Other than that, they have been running great. Most of these events are in Mountain West High Desert in Idaho, Utah, and New Mexico.
I have seen guys try to show up to carbine or DM courses with DIY 5.56 builds with slip-fit gas blocks, weird low-dollar parts cobbled together, or lubed with Frog Lube. They didn’t run well at all, but any reputable AR-15 will just run like a raped ape when lubed well, run known ammo, from good mags. I definitely haven’t seen 6.5 Grendels burnt down like 5.56 in high-volume CQM though, but typical for what you would see in a 250rd/day precision rifle. We shoot more for night iterations.
Based on everything I read about 6.5 Grendel, I should be seeing malfunctions every range trip, broken bolts, crappy mags, etc., but I just don’t. I’ve been shooting it a lot since 2009, and now have at least 7x 6.5 Grendel ARs. I have primarily shot my 16” MLGS AA barrel DIY build initially, then my 17.6” Lilja, 18” LaRue, and I’ve spent the past 6 years focusing on my 12” suppressed Grendel.
According to all I know about AR-15s, I should be having the most trouble with the 12” CLGS suppressed, but it and the twin I built of it have been running like raped apes for 6 years now.
Things I do differently with my approach to an AR build:
1. De-egde, blend, and polish the barrel extension
2. Chamfer the ejector so you don’t have right side presentation feeding issues
3. Seal or press-fit the gas block and gas tube
4. TDP carriers or carriers with good tri-bore internal diameters
5. Pre-check and measure the chambers for dimensional conformity to 4 different types of dummy cartridges I have
6. Gas tube alignment so there isn’t clipping
7. Receiver set in-spec for mag catch datum, carrier raceway ID
8. Gas port dimensions have to be correct, otherwise the gun will short-stroke or cycle too fast
9. Action spring weight needs to be dialed-in. For the 12” CLGS, I’m using an increased power spring.
If you approach a 6.5 Grendel like a TDP Mil-Std blaster, with a proven set of specifics for the differences in the barrel and bolt, you will have a reliable gun.

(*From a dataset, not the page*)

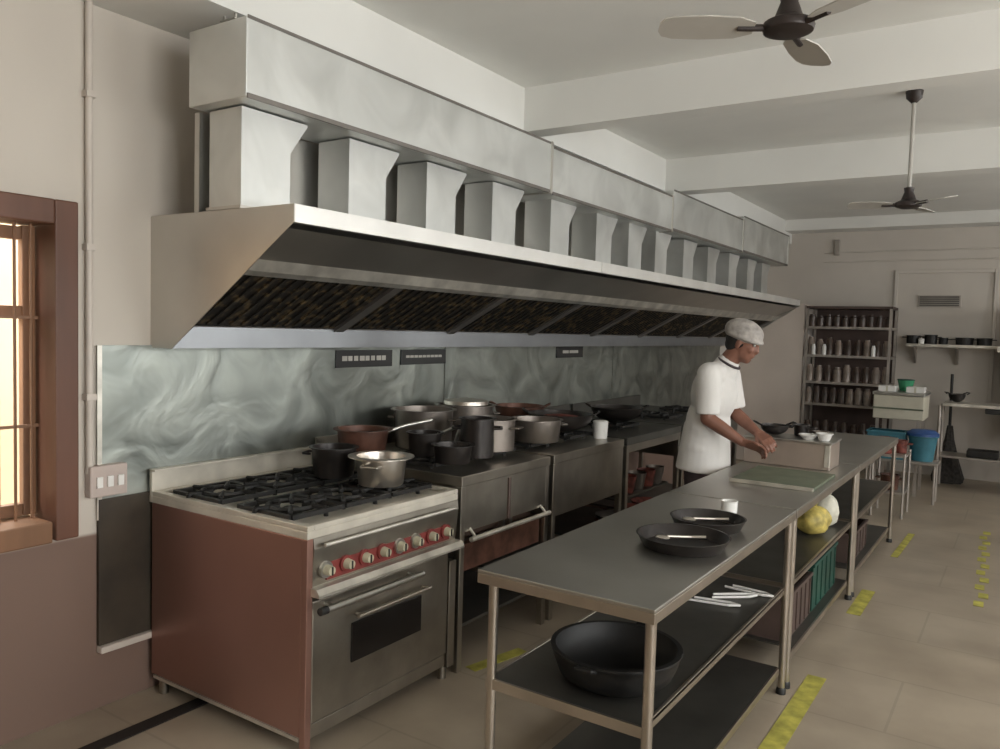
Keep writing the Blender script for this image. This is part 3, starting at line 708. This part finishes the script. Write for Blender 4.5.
# sink / freezer like cream unit in the middle
fz = empty('chest_cooler', (2.02, 9.55, 0), 'cream striped chest cooler with clutter on top in front of the storage rack', 'cooler')
MB().box(1.80, 2.28, 9.30, 9.85, .80, 1.05, .01).build('body', 'creambox', fz)
MB().box(1.79, 2.29, 9.29, 9.86, 1.05, 1.085, .008).build('lid', 'steel', fz)
MB().box(1.80, 2.28, 9.293, 9.30, .905, .922).build('stripe', 'board', fz)
for x in (1.83, 2.22):
    for y in (9.33, 9.80): MB().box(x, x+.03, y-.015, y+.015, 0, .80).build('leg', 'rack', fz)
for a, b_, lb in ((1.83, 2.0, 'left white carton on the chest cooler'), (2.10, 2.27, 'right white carton on the chest cooler')):
    k = empty('carton', ((a+b_)/2, 9.45, 1.086), lb, 'carton')
    MB().box(a, b_, 9.38, 9.55, 1.086, 1.145, .003).build('body', 'white', k)
    MB().box((a+b_)/2-.01, (a+b_)/2+.01, 9.379, 9.38, 1.086, 1.145).build('tape_strip', 'creambox', k)
gl = empty('green_basket', (2.06, 9.68, 1.086), 'small green plastic basket between the white cartons', 'basket')
MB().lathe([(0, 0), (.06, 0), (.085, .12), (.08, .12), (.055, .006), (0, .006)], (2.06, 9.68, 1.086), 18).build('bowl', mat('bright_green_plastic', (.05, .30, .15), .5), gl, 40)
MB().torus((2.06, 9.68, 1.206), .084, .006, 20, 6).build('rim', 'green', gl, 40)
crate((1.98, 9.10, .42), .17, .13, .28, 'teal', 'teal crate stacked on a steel stool in front of the chest cooler')
st = empty('low_bench', (2.13, 9.1, 0), 'low steel bench carrying the teal crate and blue bucket', 'bench')
MB().box(1.79, 2.47, 8.95, 9.25, .39, .419, .004).build('seat', 'rack', st)
for x in (1.81, 2.43):
    for y in (8.97, 9.21): MB().tube((x+.01, y, 0), (x+.01, y, .39), .012, seg=8).build('leg', 'rack', st, 40)
bb = empty('blue_bucket', (2.31, 9.10, .42), 'blue plastic bucket beside the teal crate on the low bench', 'bucket')
MB().lathe([(0, 0), (.10, 0), (.135, .24), (.145, .245), (.145, .255), (.128, .255), (.095, .006), (0, .006)], (2.31, 9.10, .42), 24).build('bucket_body', 'teal', bb, 40)
MB().lathe([(0, .255), (.148, .255), (.148, .28), (.11, .31), (0, .32)], (2.31, 9.10, .42), 24).build('lid', 'blue', bb, 40)
tr = empty('serving_trolley', (2.16, 8.25, 0), 'small steel trolley with red-brown vessels beyond the prep tables', 'trolley')
MB().box(2.00, 2.28, 8.05, 8.45, .56, .58, .003).build('top_tray', 'rack', tr)
MB().box(2.00, 2.28, 8.05, 8.45, .22, .24, .003).build('bottom_tray', 'rack', tr)
for x in (2.01, 2.27):
    for y in (8.06, 8.44): MB().tube((x, y, 0), (x, y, .60), .012, seg=8).build('post', 'rack', tr, 40)
pot('red_pot', (2.09, 8.15, .581), .065, .15, 'redbrown', 'red-brown pot at the left on the small trolley', handles='loop')
pot('red_pot', (2.21, 8.27, .581), .055, .12, 'redbrown', 'smaller red-brown pot at the right on the small trolley', handles='loop')
pot('red_pot', (2.14, 8.20, .241), .08, .14, 'brownpan', 'brown pot on the lower tray of the small trolley', handles='loop')
bm_ = empty('floor_mop', (2.44, 10.60, 0), 'upright dark mop with long pole and spreading head beside the cooler', 'mop')
MB().tube((2.44, 10.60, .35), (2.43, 10.63, 1.26), .016, seg=10).build('pole', 'iron', bm_, 40)
g = MB(); g.lathe([(.0, .66), (.03, .66), (.05, .50), (.11, .25), (.17, .05), (.16, .0), (0, .0)], (2.44, 10.60, .0), 22)
for v in g.bm.verts:
    a = math.atan2(v.co.y-10.60, v.co.x-2.44); k = 1+.12*math.sin(a*9)
    v.co.x = 2.44+(v.co.x-2.44)*k; v.co.y = 10.60+(v.co.y-10.60)*k
g.build('mop_head', mat('dark_mop', (.05, .045, .04), .9, var=.3, scale=30, bump=.5), bm_, 60)

# ------------------------------------------------------------------ ceiling fans
def fan(c, rodtop, label, ang, r=.45, s=1, tilt=R(11)):
    f = empty('ceiling_fan', c, label, 'fan'); x, y, z = c
    MB().tube((x, y, z+.06*s), (x, y, rodtop-.03), .012, seg=12).build('rod', 'fanblade', f, 40)
    MB().lathe([(0, rodtop-z), (.05, rodtop-z), (.045, rodtop-z-.04), (.016, rodtop-z-.07), (0, rodtop-z-.07)], c, 20).build('canopy', 'fanmotor', f, 40)
    MB().lathe([(0, -.025*s), (.05*s, -.025*s), (.085*s, -.012*s), (.09*s, .004), (.085*s, .018*s), (.05*s, .035*s), (.03*s, .09*s), (.035*s, .12*s), (0, .13*s)], c, 28).build('motor', 'fanmotor', f, 40)
    for k in range(3):
        a = ang+k*2*PI/3; d = Vector((math.cos(a), math.sin(a), 0)); t = Vector((-d.y, d.x, 0)); up = Vector((0, 0, 1))
        tt = t*math.cos(tilt)+up*math.sin(tilt); nn = d.cross(tt)
        g = MB(); vs = []; o = Vector(c)
        pr = [(.12, .030), (.18, .055), (.30, .062), (.40, .058), (.44, .045), (.455, .02)]
        pr = [(u*r/.45, w_) for u, w_ in pr]
        ring = [(u, w_) for u, w_ in pr]+[(u, -w_) for u, w_ in pr[::-1]]
        A = [g.bm.verts.new(o+d*u+tt*w_+nn*.002) for u, w_ in ring]; B = [g.bm.verts.new(o+d*u+tt*w_-nn*.002) for u, w_ in ring]
        g.bm.faces.new(A); g.bm.faces.new(B[::-1])
        for i in range(len(A)): g.bm.faces.new((A[i], B[i], B[(i+1) % len(A)], A[(i+1) % len(A)]))
        b_ = g.build('blade', 'fanblade', f)
        g = MB(); p = o+d*.07*s; q = o+d*.15
        g.tube(p, q, .011, seg=8); g.build('blade_arm', 'fanmotor', b_, 40)
fan((2.51, 2.50, 2.56), ZC, 'near ceiling fan with a dark motor at the top of the view', R(210), r=.38, s=.85)
fan((2.50, 5.45, 2.46), ZC, 'far small ceiling fan hanging on a long rod past the cross beam', R(78), r=.34, s=.85)

# ------------------------------------------------------------------ the cook
PX, PY_ = 1.50, 4.80
cook = empty('person', (PX, PY_, 0), 'person in a white t-shirt and hair cap working at the middle prep table', 'person')
def W(p): return Vector((PX+p[0], PY_+p[1], p[2]))
class Blob(MB):
    def cap(s, a, b, ra, rb, seg=14):
        a, b = W(a), W(b); s.tube(a, b, ra, rb, seg); s.ball(a, (ra,)*3, seg); s.ball(b, (rb,)*3, seg); return s
    def chain(s, pts):
        for (a, ra), (b, rb) in zip(pts[:-1], pts[1:]): s.cap(a, b, ra, rb)
        return s
    def ell(s, c, rad, rot=None): s.ball(W(c), rad, 20, rot); return s
def remesh(o, vox, sm=4):
    r = o.modifiers.new('remesh', 'REMESH'); r.mode = 'VOXEL'; r.voxel_size = vox; r.use_smooth_shade = True
    s = o.modifiers.new('smooth', 'SMOOTH'); s.iterations = sm; s.factor = .5
    return o
HT = Matrix.Rotation(R(20), 4, 'Y')      # head pitched forward
HC = Vector((.235, 0, 1.60))
def H(x, y, z): return tuple(HC + (HT @ Vector((x, y, z))))
bd = Blob()
# head
bd.ell(H(-.012, 0, .030), (.095, .074, .092), HT)         # skull
bd.ell(H(.018, 0, -.040), (.070, .058, .085), HT)         # face
bd.ell(H(.050, 0, -.095), (.030, .030, .026), HT)         # chin
bd.ell(H(.030, 0, -.080), (.050, .050, .030), HT)         # jaw
bd.ell(H(.078, 0, .020), (.014, .045, .012), HT)          # brow
bd.ell(H(.088, 0, -.028), (.020, .013, .022), HT)         # nose
bd.ell(H(.083, 0, -.005), (.014, .009, .028), HT)
bd.ell(H(.080, 0, -.060), (.012, .024, .007), HT)         # lips
bd.ell(H(.078, 0, -.071), (.011, .021, .007), HT)
for s in (-1, 1):
    bd.ell(H(.058, s*.036, -.030), (.022, .018, .022), HT)  # cheek
    bd.ell(H(-.008, s*.074, -.020), (.018, .008, .032), HT) # ear
# neck, trunk
bd.chain([((.10, 0, 1.40), .070), ((.165, 0, 1.505), .056), ((.215, 0, 1.56), .055)])
bd.ell((.07, 0, 1.28), (.10, .155, .17)); bd.ell((.045, 0, 1.08), (.095, .14, .16)); bd.ell((.03, 0, .93), (.095, .13, .12))
bd.cap((.085, -.16, 1.40), (.085, .16, 1.40), .062, .062)
for s in (-1, 1):
    bd.chain([((.02, s*.080, .90), .072), ((.03, s*.095, .50), .056), ((.0, s*.10, .10), .040)])
    bd.chain([((-.01, s*.10, .06), .04), ((.08, s*.105, .04), .036), ((.15, s*.11, .035), .028)])
def arm(s, el, wr, hd, fwd, thumb_up):
    bd.chain([((.09, s*.18, 1.395), .054), (el, .043), (tuple((Vector(el)*.6+Vector(wr)*.4)), .041), (wr, .027)])
    wv = Vector(wr); hv = Vector(hd); d = (hv-wv).normalized()
    side = Vector((0, 1, 0)) - d*d.y; side.normalize(); up = d.cross(side)*-1
    if up.z < 0: up = -up
    # palm seen edge on a little: broad axis = mix of side/up
    ax = (side*.75+up*.66*(1 if s < 0 else -1)*-1).normalized(); nr = d.cross(ax)
    if nr.z > 0: nr = -nr                                   # palm faces down / inwards
    pc = wv+d*.052
    for k in (-1.5, -.5, .5, 1.5):
        a = wv+d*.012+ax*k*.012; b = wv+d*.088+ax*k*.020
        bd.cap(tuple(a), tuple(b), .016, .012, 10)
    Ls = (.068, .078, .073, .058)
    for i, k in enumerate((-1.5, -.5, .5, 1.5)):
        if s > 0: L_ = Ls[i]
        else: L_ = Ls[i]
        p0 = wv+d*.088+ax*k*.0212; p1 = p0+d*L_*.48+nr*.010; p2 = p1+d*L_*.26+nr*L_*.26; p3 = p2+d*L_*.05+nr*L_*.28
        bd.chain([(tuple(p0), .0095), (tuple(p1), .0088), (tuple(p2), .008), (tuple(p3), .0072)])
    t0 = wv+d*.028-ax*.022; t1 = t0+d*.030-ax*.026+nr*.006; t2 = t1+d*.030-ax*.006+nr*.012
    bd.chain([(tuple(t0), .013), (tuple(t1), .0105), (tuple(t2), .009)])
arm(-1, (.100, -.205, 1.14), (.300, -.165, 1.015), (.44, -.13, .975), 0, 1)
arm(1, (.125, .205, 1.155), (.315, .095, 1.045), (.43, .01, .99), 0, 1)
body = bd.build('body', 'skin', cook); remesh(body, .0055, 3)
sh = Blob()
sh.ell((.065, 0, 1.27), (.135, .185, .19)); sh.ell((.035, 0, 1.08), (.132, .175, .20)); sh.ell((.02, 0, .94), (.145, .180, .12))
sh.cap((.085, -.155, 1.395), (.085, .155, 1.395), .078, .078)
sh.cap((.08, 0, 1.36), (.135, 0, 1.455), .10, .073)
sh.tube(W((.015, 0, .80)), W((.03, 0, 1.08)), .160, .130, 24); sh.tube(W((.015, .03, .80)), W((.03, .03, 1.08)), .158, .130, 24); sh.tube(W((.015, -.03, .80)), W((.03, -.03, 1.08)), .158, .130, 24)
for s in (-1, 1):
    e = Vector((.100, -.205, 1.145) if s < 0 else (.135, .205, 1.16)); a = Vector((.09, s*.18, 1.395))
    sh.cap(tuple(a), tuple(a.lerp(e, .1)), .073, .070); sh.tube(W(a), W(a.lerp(e, .93)), .074, .070, 20)
so = sh.build('shirt', 'shirt', cook); remesh(so, .009, 3)
tr_ = Blob()
tr_.ell((.02, 0, .85), (.122, .156, .12))
for s in (-1, 1):
    tr_.chain([((.02, s*.080, .80), .094), ((.03, s*.095, .50), .075)]); tr_.tube(W((.03, s*.095, .50)), W((.0, s*.10, .07)), .075, .068, 20)
remesh(tr_.build('trousers', 'trousers', cook), .010, 3)
for s in (-1, 1):
    g = Blob(); g.ell((.075, s*.105, .045), (.135, .050, .045)); g.ell((.0, s*.10, .06), (.06, .047, .055))
    for v in g.bm.verts: v.co.z = max(v.co.z, .004)
    g.build('shoe', 'shoe', cook, 60)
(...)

Most of the manufacturers of parts out there don’t adhere to anything like that, couldn’t care less about a TDP, as long as their products look familiar to buyers who then purchase their VISMODs. I wouldn’t trust any company who can’t even build a remotely-TDP AR-15 in 5.56 to do anything with variant cartridges. There is a serious lack of competent engineering, QC/QA, and basic math skills in most of the smaller companies.
Critical things to the success I’ve been seeing with CLGS suppressed 6.5 Grendel, aside from the above are:
* Monster logo bolts, O-rings removed from under the extractor (Crane O-rings were a band-aid for the initial heavy SOCOM barrels with tight chambers, CLGS, shooting NT4 KAC cans with no way to compensate for the increased cyclic rate. No need for them on a correctly-timed gas system, which I adjust with the Bootleg Carrier)
* Bootleg Adjustable Gas Carrier
* Extra power action spring
* Factory brass-cased ammo
I’ve had guys come through with Wolf steel case and not have problems either, but I personally shoot brass-case ammo.
One thing with the 6mm ARC is that Hornady moved the shoulder back .030”, and it has a narrower neck and ogive of course, so transitioning through the barrel extension teeth after the feed ramps can be an issue for some guns. It takes a dedicated and competent engineering approach to get mag feed lip geometries correct. Look at how many decades we’ve been chasing that with 5.56x45.
I’ll have to ramp-up my round count to proof my set-ups. We’ve done some high-intensity CQM drills for fun (1-5) with suppressed 12” Grendel, but not all-day burn-downs. Your round count is indicative of what I’m used to with CQM, not LR.